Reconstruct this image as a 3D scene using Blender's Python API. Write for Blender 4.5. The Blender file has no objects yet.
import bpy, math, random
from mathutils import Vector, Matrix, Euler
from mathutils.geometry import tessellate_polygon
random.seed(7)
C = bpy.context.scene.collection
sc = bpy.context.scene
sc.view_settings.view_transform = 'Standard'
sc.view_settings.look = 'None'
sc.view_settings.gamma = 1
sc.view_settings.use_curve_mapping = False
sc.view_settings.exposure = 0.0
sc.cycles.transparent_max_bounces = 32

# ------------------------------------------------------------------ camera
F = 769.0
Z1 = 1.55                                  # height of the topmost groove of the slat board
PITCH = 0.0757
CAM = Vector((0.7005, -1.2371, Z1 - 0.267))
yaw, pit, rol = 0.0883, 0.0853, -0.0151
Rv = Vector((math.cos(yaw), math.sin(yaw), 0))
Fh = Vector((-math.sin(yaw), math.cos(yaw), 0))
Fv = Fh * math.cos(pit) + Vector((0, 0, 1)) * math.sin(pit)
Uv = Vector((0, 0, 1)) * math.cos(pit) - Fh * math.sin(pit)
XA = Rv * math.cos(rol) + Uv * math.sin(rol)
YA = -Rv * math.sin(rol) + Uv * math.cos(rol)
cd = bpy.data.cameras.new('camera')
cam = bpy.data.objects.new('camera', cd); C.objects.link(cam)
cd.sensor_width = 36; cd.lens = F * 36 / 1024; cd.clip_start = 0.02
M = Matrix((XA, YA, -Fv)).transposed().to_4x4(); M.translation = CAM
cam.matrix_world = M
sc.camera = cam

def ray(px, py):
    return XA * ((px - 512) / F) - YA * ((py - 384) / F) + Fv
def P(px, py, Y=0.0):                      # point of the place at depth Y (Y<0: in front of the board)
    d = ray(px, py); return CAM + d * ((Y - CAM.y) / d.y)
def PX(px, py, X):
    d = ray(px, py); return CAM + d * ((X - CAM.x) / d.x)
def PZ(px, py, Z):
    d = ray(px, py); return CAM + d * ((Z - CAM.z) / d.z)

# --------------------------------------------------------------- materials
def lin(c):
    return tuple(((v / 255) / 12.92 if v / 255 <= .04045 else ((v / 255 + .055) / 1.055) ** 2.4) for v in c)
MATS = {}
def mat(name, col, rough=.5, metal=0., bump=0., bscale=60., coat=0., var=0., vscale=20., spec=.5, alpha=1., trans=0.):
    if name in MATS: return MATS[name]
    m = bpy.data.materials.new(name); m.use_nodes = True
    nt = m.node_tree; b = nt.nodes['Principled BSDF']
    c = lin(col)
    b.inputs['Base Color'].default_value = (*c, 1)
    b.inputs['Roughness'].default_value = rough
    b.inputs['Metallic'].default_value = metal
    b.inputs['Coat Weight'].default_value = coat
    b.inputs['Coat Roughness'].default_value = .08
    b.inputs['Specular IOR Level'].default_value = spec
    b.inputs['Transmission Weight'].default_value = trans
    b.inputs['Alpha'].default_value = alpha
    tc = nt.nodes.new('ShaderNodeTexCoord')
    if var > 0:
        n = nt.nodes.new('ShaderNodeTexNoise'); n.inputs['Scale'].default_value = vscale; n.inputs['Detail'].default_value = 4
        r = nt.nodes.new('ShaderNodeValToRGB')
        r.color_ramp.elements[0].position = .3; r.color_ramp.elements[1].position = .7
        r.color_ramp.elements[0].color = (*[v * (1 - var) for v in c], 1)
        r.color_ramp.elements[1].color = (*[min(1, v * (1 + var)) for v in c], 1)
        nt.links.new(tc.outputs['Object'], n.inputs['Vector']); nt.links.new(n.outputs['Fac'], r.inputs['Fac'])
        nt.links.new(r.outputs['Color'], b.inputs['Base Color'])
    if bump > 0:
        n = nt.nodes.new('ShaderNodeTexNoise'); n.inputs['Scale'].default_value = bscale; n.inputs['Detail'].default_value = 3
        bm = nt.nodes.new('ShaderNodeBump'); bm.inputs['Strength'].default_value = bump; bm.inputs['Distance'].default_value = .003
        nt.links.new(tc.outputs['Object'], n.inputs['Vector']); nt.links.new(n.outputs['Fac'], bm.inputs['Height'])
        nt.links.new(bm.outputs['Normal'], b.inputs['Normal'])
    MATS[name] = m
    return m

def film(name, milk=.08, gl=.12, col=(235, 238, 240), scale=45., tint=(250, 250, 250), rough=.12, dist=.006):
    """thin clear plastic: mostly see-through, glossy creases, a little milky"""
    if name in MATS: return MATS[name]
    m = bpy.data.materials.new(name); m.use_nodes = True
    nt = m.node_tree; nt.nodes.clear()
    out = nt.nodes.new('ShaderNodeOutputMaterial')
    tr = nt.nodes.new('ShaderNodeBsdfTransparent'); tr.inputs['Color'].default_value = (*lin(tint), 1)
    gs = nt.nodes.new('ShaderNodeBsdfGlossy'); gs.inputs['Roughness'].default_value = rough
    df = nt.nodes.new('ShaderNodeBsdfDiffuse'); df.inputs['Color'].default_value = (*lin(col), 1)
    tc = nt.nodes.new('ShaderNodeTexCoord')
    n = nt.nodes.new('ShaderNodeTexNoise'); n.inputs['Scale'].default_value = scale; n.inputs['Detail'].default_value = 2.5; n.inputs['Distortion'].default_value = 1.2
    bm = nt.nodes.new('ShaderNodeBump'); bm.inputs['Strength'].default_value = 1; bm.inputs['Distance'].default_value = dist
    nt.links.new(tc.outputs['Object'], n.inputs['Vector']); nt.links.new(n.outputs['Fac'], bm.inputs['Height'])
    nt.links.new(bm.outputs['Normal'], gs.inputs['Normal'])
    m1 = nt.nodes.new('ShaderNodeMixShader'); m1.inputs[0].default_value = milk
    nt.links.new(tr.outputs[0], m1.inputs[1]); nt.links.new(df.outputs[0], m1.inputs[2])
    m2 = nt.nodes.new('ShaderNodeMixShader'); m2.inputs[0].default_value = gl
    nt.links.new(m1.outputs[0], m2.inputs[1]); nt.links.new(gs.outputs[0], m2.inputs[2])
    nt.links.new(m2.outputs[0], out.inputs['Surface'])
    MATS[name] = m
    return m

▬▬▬

WHAT IS REQUIRED -
Isolate the lines that hold the word "objects" and copy all of them.

SOLUTION TO THIS PROBLEM -
Reconstruct this image as a 3D scene using Blender's Python API. Write for Blender 4.5. The Blender file has no objects yet.
cam = bpy.data.objects.new('camera', cd); C.objects.link(cam)